— Written problem —
Find the lines below that contain the string "from". Copy each one.

— Information provided —
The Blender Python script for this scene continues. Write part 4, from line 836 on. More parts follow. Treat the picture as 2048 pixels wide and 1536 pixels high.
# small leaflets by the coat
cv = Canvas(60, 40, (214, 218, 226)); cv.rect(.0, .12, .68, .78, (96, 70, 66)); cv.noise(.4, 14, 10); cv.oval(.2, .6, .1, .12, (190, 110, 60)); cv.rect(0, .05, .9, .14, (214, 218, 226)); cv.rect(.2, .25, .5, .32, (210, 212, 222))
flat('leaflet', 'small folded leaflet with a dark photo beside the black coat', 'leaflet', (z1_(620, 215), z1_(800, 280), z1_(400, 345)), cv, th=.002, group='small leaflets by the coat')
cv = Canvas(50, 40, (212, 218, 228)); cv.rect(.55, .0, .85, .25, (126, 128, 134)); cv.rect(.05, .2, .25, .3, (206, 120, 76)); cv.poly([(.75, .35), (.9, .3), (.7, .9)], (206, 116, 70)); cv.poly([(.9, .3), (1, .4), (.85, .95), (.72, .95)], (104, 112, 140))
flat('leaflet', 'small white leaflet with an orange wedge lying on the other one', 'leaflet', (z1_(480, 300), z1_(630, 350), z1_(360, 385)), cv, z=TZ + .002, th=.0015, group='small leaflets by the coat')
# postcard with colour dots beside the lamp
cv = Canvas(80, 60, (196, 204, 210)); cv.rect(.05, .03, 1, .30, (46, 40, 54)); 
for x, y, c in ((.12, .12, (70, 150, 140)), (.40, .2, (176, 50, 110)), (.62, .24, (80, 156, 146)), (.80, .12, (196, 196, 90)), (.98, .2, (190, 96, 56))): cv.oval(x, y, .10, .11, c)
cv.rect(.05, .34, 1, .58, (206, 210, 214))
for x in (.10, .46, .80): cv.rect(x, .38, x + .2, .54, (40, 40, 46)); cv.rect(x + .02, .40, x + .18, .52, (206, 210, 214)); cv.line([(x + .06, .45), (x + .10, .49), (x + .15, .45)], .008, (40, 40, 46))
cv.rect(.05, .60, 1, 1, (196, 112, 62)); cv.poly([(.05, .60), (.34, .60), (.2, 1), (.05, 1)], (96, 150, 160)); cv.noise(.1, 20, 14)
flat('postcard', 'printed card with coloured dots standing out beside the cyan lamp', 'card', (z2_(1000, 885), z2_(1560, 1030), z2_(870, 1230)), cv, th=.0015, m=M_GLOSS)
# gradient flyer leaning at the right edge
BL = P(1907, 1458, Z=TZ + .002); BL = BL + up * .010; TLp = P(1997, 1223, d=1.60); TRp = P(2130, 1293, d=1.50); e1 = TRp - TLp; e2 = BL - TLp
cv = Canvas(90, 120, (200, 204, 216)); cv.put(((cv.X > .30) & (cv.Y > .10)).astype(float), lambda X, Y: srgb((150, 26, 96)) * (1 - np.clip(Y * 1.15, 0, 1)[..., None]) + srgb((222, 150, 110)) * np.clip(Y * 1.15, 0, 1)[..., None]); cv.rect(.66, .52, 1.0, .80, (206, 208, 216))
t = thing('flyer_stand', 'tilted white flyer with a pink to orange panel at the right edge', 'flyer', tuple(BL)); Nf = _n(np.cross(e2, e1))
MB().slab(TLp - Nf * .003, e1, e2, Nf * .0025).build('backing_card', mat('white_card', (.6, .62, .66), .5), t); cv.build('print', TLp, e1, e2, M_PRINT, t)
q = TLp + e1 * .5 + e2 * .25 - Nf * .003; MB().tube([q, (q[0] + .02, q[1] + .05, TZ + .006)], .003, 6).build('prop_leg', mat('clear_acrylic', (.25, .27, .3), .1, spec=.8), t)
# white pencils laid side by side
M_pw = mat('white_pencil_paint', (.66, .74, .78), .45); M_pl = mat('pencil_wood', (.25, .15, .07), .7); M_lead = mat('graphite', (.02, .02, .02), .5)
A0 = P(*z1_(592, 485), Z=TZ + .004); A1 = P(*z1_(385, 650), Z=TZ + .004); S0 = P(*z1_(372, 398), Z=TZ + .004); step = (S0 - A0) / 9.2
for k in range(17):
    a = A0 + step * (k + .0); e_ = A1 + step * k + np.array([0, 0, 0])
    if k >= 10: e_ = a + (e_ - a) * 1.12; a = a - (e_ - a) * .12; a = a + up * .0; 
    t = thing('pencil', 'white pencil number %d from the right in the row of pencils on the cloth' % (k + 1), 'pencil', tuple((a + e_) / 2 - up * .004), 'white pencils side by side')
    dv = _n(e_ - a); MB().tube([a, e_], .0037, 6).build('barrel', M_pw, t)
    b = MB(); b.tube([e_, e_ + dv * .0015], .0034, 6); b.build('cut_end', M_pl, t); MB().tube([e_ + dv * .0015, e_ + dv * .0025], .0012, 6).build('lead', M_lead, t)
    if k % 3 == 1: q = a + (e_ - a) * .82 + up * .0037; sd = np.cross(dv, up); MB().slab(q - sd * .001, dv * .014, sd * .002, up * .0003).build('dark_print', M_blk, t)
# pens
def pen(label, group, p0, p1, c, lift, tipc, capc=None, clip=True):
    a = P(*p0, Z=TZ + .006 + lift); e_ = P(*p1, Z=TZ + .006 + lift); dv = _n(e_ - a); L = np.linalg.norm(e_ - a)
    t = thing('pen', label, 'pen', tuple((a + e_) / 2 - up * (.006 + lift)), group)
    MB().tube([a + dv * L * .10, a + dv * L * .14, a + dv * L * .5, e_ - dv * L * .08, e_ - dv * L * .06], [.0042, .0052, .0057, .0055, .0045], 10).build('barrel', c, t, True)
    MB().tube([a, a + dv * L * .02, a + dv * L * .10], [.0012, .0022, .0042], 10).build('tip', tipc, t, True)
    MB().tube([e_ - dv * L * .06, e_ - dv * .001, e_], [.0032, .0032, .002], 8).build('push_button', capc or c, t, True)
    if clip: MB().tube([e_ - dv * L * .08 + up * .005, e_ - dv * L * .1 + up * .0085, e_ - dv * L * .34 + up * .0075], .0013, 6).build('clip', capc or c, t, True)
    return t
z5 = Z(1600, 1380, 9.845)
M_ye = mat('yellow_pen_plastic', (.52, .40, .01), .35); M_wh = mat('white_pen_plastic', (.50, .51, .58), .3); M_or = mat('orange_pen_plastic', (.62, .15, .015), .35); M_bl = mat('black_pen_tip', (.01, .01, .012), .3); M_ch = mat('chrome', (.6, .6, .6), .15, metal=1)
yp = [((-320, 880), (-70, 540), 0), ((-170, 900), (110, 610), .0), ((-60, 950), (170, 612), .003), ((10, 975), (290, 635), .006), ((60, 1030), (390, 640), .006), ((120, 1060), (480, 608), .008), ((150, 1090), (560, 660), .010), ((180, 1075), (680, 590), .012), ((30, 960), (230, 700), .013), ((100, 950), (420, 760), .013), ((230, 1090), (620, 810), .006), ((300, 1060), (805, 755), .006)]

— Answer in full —
The Blender Python script for this scene continues. Write part 4, from line 836 on. More parts follow. Treat the picture as 2048 pixels wide and 1536 pixels high.
    t = thing('pencil', 'white pencil number %d from the right in the row of pencils on the cloth' % (k + 1), 'pencil', tuple((a + e_) / 2 - up * .004), 'white pencils side by side')